First, that patent doesn't claimed linked lists in general. Note that when reading a patent, the title and abstract give you some vague idea of the context, but are usually worthless to know what the patent claims, i.e. what the applicant declares is new and expects a monopoly on. For that, you have to read the actual claim section, and decode the legalese back into something comprehensible (often, for algorithm patents like this one, the figures contain some flow diagrams that can help you figure it out; keep in mind that some figures might refer to the state of the art while others refer to the invented technique).
The patent claims a data structure which is a little more elaborate than a textbook linked list: the claimed data structure uses elements which are nodes in two separate linked lists. That is, there are two “next” pointers in each element; if you traverse the data structure by following next1 pointers, you get one linked list, and if you traverse it by following next2 pointers, you get another linked list which may consist of the same elements in a different order, or of different elements.

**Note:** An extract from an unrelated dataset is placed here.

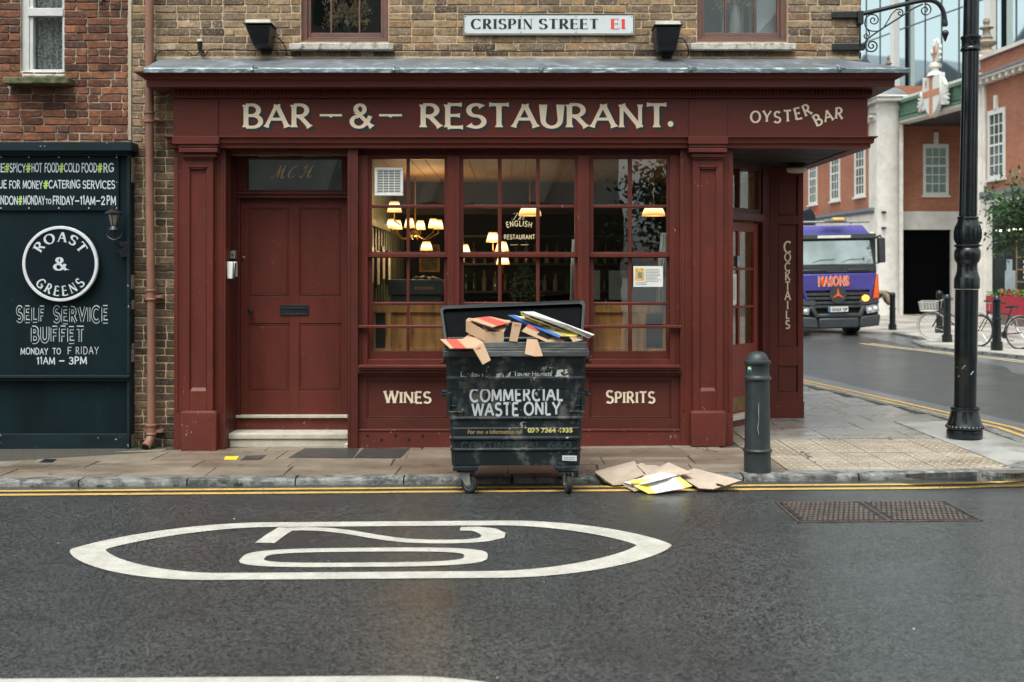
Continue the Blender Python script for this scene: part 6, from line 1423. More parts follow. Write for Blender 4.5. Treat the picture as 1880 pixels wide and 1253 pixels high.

The claimed data structure is nowhere new. I haven't traced down who proposed it first, but I'm pretty sure it's only barely less old than linked lists themselves. See Prior art for linked list (secondary and tertiary traversal)? for some examples of prior art — description of the claimed method that existed before the patent application.
On that thread, someone suggested sparse matrices as a common case where these data structures are commonly used — one linked list structure for the rows and one for the columns.
If you want to be absolutely sure not to infringe on any of the myriad patents that may or may not be held up in court, your best bet is to scrupulously follow a technique that was published 20 or more years ago (patents expire — the exact rules vary by country but 20 years makes you safe from EU patents and mostly safe from US patents). That way you can be sure that even if someone claims you've infringed on their patent, then their patent would be invalid. That's not a guarantee that you'd win in court, merely that you'd have the right on your side. Of course, that does completely stifle innovation.